It’s About Clients

February 26, 2015

By Brian Babcock

Lawyers are not special because we are lawyers. We are special because of our commitment to our clients. The Supreme Court of Canada repeated this in their recent decision exempting lawyers from many of the provisions in Canada’s money laundering regulations which might allow the government to peek behind the veil of solicitor-client privilege.

That privilege, remember, is the client’s privilege – the lawyer cannot decide when or if to waive the privilege. That is up to the client.

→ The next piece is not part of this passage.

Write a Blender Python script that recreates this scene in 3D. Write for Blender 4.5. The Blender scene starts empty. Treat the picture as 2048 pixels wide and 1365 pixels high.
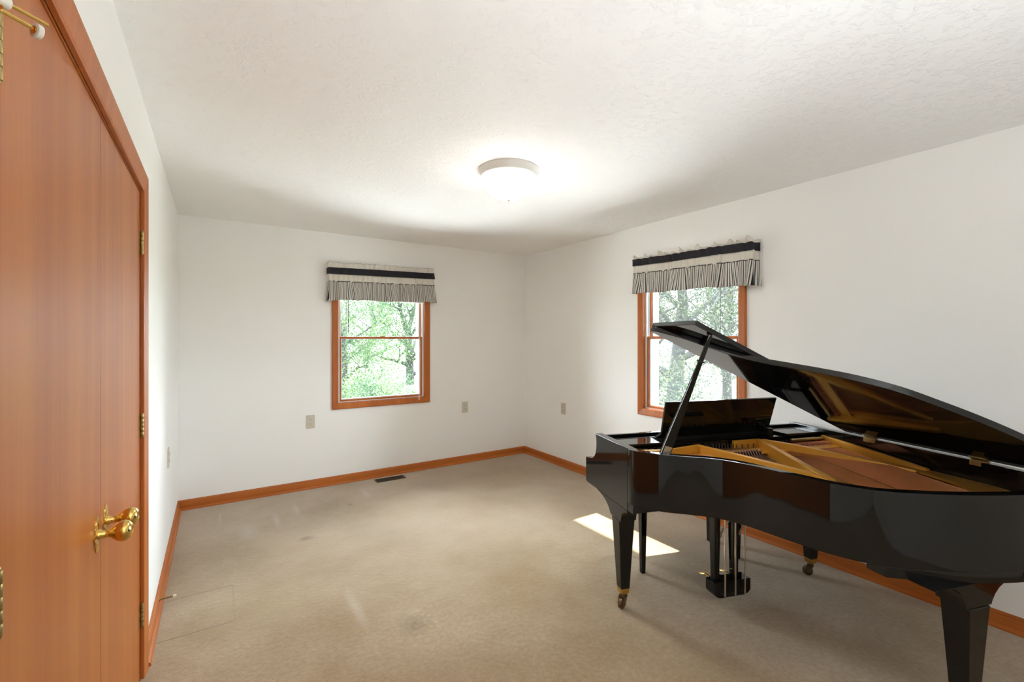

The duty of commitment to clients runs deeper. The Supreme Court refers to it as a basic tenet of our legal system, fundamental to the solicitor-client relationship and how citizens interact with the state. The lawyer’s duty of commitment to the legitimate interests of the client is said to be essential to maintaining confidence in the administration of justice. The Court recognizes that the expectation of privacy in dealings with your lawyer is very high in every situation – so those records of your corporate financing or house purchase are just as privileged as a meeting about a criminal charge. The Advocates’ Society, in its submissions to the Court, spoke of a “duty of loyalty”, but the Court purposely chose the stronger, if odd-sounding term “duty of commitment to the client’s legitimate cause”- a useful focus on what is most important, and how serious this duty remains.

Because of this, the government cannot impose restrictions or additional duties on lawyers that conflict with our duty of loyalty to clients – and perception is reality, so any restrictions that appear to limit our ability to effectively represent clients are invalid. Although there are situations where the police may seize lawyer’s records, they must first obtain a search warrant, and the records will be sealed until a judge decides any issues of privilege. This process differs from the powers of the bureaucrats of FINTRAC, who have broad powers of warrantless search and seizure. The Court says those powers do not apply to records kept by lawyers – because of our duty to our clients.

The Court also says that the extended record-keeping scheme in the regulations cannot apply to lawyers, as it undermines the confidence of clients in lawyers’ loyalty to the client rather than the state. Lawyers of course have a system of record keeping that does track clients’ funds, but a system designed by lawyers to protect clients is different from a system designed to serve state interests.

So, the next time you wonder why some lawyers cringe at lawyer jokes (except the really funny ones), remember that it is not about us – it is about you, about your rights, about your privilege, and about commitment to your cause.